### [OBJECTIVE]
Wherever "were" appears in a line, list that line.

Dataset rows
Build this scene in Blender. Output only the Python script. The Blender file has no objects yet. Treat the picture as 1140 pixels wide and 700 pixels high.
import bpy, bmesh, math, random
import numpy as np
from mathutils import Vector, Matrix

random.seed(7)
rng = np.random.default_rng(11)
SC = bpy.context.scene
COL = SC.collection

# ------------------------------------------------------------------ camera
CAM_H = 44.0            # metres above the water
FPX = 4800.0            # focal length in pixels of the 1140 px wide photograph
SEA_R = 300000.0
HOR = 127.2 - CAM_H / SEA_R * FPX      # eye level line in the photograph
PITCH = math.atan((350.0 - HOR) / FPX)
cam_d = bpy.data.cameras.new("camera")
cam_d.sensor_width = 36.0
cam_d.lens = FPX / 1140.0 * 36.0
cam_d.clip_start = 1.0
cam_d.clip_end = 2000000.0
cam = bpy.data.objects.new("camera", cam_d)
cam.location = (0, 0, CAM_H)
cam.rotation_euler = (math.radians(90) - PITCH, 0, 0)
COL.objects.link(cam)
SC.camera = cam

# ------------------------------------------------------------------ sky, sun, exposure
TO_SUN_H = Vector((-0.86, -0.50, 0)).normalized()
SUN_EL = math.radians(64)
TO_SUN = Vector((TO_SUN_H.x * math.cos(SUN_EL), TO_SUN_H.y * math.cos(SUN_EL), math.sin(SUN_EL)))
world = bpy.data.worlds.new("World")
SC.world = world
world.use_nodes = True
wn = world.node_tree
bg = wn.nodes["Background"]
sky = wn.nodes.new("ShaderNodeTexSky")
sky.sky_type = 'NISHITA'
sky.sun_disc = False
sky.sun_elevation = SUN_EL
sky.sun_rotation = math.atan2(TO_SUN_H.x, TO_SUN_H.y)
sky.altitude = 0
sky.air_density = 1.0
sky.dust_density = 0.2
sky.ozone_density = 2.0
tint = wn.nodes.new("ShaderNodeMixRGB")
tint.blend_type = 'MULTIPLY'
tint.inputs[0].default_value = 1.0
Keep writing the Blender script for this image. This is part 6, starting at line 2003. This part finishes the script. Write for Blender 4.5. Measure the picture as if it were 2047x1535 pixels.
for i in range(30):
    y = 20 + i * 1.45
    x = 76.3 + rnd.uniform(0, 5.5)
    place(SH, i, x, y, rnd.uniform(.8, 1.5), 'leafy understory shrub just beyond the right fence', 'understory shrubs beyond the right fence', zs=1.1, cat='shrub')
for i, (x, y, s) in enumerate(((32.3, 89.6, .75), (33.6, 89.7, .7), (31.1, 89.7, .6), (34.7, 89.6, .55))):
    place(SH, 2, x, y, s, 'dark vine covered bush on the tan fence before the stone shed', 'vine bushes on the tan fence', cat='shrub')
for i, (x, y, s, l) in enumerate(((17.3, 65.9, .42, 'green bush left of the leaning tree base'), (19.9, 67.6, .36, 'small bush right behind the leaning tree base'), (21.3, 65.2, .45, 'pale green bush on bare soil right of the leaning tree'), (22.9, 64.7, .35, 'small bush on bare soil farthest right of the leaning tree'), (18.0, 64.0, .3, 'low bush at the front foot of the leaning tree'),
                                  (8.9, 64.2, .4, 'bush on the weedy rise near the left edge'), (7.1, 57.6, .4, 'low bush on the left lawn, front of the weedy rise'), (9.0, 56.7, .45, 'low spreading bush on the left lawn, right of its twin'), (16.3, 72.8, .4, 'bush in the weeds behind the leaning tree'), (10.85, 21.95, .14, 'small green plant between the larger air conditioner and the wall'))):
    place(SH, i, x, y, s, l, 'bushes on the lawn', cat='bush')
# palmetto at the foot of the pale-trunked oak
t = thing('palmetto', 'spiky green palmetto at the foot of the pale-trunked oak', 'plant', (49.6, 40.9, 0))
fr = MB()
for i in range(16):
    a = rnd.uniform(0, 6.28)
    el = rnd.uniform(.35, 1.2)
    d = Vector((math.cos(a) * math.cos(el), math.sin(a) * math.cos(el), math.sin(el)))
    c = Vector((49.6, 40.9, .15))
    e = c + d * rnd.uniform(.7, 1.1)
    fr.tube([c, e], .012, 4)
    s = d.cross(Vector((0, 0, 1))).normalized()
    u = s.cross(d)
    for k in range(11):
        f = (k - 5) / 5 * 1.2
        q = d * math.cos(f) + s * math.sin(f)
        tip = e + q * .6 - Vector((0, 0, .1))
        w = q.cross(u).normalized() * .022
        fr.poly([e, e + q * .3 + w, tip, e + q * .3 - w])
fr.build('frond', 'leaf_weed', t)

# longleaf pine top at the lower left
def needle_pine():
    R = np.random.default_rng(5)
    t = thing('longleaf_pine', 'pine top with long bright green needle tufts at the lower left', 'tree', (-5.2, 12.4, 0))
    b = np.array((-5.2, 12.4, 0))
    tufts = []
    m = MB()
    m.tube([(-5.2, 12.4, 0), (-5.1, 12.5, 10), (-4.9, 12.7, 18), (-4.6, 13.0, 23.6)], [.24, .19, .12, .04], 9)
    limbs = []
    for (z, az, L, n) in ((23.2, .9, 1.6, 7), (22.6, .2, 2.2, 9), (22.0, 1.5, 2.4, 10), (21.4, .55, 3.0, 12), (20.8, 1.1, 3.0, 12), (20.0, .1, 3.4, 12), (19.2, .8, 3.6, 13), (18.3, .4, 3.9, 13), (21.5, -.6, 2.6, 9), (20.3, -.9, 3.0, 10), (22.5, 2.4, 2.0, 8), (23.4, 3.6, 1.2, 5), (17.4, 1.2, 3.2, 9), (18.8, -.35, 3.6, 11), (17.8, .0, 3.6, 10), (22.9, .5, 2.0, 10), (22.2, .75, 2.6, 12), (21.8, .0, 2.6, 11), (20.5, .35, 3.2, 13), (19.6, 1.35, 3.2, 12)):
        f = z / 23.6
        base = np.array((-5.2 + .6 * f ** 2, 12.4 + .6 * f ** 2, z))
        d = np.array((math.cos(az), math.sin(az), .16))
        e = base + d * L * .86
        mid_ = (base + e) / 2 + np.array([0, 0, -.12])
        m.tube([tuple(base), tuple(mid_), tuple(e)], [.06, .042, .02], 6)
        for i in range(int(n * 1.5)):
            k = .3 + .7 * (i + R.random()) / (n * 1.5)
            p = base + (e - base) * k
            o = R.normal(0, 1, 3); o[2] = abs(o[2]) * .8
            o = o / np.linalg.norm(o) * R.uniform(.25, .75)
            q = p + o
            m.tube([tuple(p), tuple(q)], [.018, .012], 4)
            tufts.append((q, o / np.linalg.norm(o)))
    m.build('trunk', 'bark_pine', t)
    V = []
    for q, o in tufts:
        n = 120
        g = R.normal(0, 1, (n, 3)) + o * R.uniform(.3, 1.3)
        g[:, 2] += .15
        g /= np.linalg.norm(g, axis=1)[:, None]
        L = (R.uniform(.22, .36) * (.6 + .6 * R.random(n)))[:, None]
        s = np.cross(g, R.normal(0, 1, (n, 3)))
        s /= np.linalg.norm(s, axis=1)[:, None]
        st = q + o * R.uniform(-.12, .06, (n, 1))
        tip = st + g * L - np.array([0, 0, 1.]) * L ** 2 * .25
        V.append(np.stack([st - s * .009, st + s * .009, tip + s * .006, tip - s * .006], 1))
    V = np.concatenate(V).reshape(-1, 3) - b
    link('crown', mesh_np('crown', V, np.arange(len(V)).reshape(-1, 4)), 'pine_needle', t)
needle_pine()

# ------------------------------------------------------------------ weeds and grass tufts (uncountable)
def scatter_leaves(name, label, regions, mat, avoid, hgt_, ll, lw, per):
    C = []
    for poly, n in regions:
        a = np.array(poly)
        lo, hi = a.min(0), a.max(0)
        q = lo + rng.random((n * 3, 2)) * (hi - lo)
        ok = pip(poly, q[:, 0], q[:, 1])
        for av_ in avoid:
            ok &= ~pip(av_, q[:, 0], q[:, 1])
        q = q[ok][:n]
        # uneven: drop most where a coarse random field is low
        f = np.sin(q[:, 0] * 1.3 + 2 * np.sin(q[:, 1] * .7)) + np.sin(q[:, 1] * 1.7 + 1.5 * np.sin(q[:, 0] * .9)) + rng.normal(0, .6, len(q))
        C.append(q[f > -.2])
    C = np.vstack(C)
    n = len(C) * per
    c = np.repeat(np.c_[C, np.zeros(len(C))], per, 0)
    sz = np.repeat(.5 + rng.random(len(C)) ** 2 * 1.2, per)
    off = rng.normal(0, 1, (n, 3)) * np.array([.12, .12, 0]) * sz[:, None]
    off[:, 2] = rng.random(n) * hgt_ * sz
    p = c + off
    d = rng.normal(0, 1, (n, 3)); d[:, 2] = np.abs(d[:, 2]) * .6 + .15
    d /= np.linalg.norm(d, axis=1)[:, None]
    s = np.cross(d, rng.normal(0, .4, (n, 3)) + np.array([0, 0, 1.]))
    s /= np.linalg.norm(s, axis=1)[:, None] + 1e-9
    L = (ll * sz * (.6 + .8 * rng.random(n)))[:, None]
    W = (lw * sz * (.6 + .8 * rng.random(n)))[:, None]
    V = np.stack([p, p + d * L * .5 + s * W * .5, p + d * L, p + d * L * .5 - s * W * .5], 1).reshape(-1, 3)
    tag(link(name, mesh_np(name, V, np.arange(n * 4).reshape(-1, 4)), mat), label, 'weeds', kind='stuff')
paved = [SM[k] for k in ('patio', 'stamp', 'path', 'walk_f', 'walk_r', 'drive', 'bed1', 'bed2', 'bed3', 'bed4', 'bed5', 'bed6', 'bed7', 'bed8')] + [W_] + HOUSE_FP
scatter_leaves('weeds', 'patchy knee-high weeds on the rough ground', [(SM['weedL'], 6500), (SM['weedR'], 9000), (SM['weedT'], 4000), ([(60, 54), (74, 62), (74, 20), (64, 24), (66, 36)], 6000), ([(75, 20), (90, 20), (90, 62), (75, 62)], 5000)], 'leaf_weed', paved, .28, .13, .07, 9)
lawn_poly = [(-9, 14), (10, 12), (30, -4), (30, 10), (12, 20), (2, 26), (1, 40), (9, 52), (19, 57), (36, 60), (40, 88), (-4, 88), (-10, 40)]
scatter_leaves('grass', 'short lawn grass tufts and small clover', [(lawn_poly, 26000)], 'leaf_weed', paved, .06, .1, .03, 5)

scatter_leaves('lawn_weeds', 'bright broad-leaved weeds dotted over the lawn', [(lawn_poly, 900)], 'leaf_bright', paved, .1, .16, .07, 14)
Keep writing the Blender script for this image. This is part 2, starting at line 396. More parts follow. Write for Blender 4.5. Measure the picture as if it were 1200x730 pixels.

### [THE SOLUTION]
Keep writing the Blender script for this image. This is part 6, starting at line 2003. This part finishes the script. Write for Blender 4.5. Measure the picture as if it were 2047x1535 pixels.
Keep writing the Blender script for this image. This is part 2, starting at line 396. More parts follow. Write for Blender 4.5. Measure the picture as if it were 1200x730 pixels.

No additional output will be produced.